>> begin SUPPLIED MATERIAL

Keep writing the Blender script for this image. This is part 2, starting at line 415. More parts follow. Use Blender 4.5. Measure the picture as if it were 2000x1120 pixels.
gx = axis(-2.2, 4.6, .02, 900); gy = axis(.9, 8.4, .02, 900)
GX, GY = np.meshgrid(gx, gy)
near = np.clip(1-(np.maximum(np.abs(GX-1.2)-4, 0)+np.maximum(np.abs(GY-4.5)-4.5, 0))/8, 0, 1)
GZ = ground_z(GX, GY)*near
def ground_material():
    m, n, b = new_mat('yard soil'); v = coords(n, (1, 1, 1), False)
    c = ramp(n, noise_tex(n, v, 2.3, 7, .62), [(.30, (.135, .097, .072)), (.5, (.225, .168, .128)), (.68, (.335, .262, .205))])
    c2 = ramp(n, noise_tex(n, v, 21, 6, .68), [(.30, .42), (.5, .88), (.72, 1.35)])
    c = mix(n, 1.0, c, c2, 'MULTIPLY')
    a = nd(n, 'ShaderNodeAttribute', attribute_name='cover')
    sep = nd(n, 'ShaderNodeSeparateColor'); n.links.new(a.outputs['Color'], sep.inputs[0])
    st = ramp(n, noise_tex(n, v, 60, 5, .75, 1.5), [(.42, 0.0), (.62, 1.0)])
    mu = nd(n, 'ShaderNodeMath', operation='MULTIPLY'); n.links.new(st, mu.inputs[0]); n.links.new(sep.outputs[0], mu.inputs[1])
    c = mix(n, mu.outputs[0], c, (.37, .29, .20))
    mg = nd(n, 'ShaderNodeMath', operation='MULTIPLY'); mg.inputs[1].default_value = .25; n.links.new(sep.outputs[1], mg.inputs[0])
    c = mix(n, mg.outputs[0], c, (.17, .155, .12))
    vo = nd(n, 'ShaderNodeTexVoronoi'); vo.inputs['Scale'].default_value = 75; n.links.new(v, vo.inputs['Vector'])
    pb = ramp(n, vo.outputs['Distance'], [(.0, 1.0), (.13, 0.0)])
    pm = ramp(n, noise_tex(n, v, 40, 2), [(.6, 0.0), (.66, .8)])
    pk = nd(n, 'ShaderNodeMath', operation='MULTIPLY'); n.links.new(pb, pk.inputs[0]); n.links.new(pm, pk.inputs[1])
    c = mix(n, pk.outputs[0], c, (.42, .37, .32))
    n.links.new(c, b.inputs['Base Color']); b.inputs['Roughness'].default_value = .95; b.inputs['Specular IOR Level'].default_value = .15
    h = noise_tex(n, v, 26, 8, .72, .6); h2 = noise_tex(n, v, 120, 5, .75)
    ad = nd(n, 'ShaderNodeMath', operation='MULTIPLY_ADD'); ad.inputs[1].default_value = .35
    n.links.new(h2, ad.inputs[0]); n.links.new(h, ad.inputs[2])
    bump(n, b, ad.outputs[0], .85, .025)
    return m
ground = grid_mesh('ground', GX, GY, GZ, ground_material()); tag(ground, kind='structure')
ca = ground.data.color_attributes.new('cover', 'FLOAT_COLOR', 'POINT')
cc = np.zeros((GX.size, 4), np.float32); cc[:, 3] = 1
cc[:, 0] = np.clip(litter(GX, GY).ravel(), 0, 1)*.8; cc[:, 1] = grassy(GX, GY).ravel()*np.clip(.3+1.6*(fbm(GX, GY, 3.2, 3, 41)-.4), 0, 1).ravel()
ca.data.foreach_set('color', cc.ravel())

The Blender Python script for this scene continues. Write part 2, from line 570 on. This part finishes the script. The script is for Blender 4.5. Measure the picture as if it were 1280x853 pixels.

>> end SUPPLIED MATERIAL

AIM. Reproduce the listing shown above in its entirety, exactly.

SOLUTION TO THE PROBLEM.
Keep writing the Blender script for this image. This is part 2, starting at line 415. More parts follow. Use Blender 4.5. Measure the picture as if it were 2000x1120 pixels.
gx = axis(-2.2, 4.6, .02, 900); gy = axis(.9, 8.4, .02, 900)
GX, GY = np.meshgrid(gx, gy)
near = np.clip(1-(np.maximum(np.abs(GX-1.2)-4, 0)+np.maximum(np.abs(GY-4.5)-4.5, 0))/8, 0, 1)
GZ = ground_z(GX, GY)*near
def ground_material():
    m, n, b = new_mat('yard soil'); v = coords(n, (1, 1, 1), False)
    c = ramp(n, noise_tex(n, v, 2.3, 7, .62), [(.30, (.135, .097, .072)), (.5, (.225, .168, .128)), (.68, (.335, .262, .205))])
    c2 = ramp(n, noise_tex(n, v, 21, 6, .68), [(.30, .42), (.5, .88), (.72, 1.35)])
    c = mix(n, 1.0, c, c2, 'MULTIPLY')
    a = nd(n, 'ShaderNodeAttribute', attribute_name='cover')
    sep = nd(n, 'ShaderNodeSeparateColor'); n.links.new(a.outputs['Color'], sep.inputs[0])
    st = ramp(n, noise_tex(n, v, 60, 5, .75, 1.5), [(.42, 0.0), (.62, 1.0)])
    mu = nd(n, 'ShaderNodeMath', operation='MULTIPLY'); n.links.new(st, mu.inputs[0]); n.links.new(sep.outputs[0], mu.inputs[1])
    c = mix(n, mu.outputs[0], c, (.37, .29, .20))
    mg = nd(n, 'ShaderNodeMath', operation='MULTIPLY'); mg.inputs[1].default_value = .25; n.links.new(sep.outputs[1], mg.inputs[0])
    c = mix(n, mg.outputs[0], c, (.17, .155, .12))
    vo = nd(n, 'ShaderNodeTexVoronoi'); vo.inputs['Scale'].default_value = 75; n.links.new(v, vo.inputs['Vector'])
    pb = ramp(n, vo.outputs['Distance'], [(.0, 1.0), (.13, 0.0)])
    pm = ramp(n, noise_tex(n, v, 40, 2), [(.6, 0.0), (.66, .8)])
    pk = nd(n, 'ShaderNodeMath', operation='MULTIPLY'); n.links.new(pb, pk.inputs[0]); n.links.new(pm, pk.inputs[1])
    c = mix(n, pk.outputs[0], c, (.42, .37, .32))
    n.links.new(c, b.inputs['Base Color']); b.inputs['Roughness'].default_value = .95; b.inputs['Specular IOR Level'].default_value = .15
    h = noise_tex(n, v, 26, 8, .72, .6); h2 = noise_tex(n, v, 120, 5, .75)
    ad = nd(n, 'ShaderNodeMath', operation='MULTIPLY_ADD'); ad.inputs[1].default_value = .35
    n.links.new(h2, ad.inputs[0]); n.links.new(h, ad.inputs[2])
    bump(n, b, ad.outputs[0], .85, .025)
    return m
ground = grid_mesh('ground', GX, GY, GZ, ground_material()); tag(ground, kind='structure')
ca = ground.data.color_attributes.new('cover', 'FLOAT_COLOR', 'POINT')
cc = np.zeros((GX.size, 4), np.float32); cc[:, 3] = 1
cc[:, 0] = np.clip(litter(GX, GY).ravel(), 0, 1)*.8; cc[:, 1] = grassy(GX, GY).ravel()*np.clip(.3+1.6*(fbm(GX, GY, 3.2, 3, 41)-.4), 0, 1).ravel()
ca.data.foreach_set('color', cc.ravel())

The Blender Python script for this scene continues. Write part 2, from line 570 on. This part finishes the script. The script is for Blender 4.5. Measure the picture as if it were 1280x853 pixels.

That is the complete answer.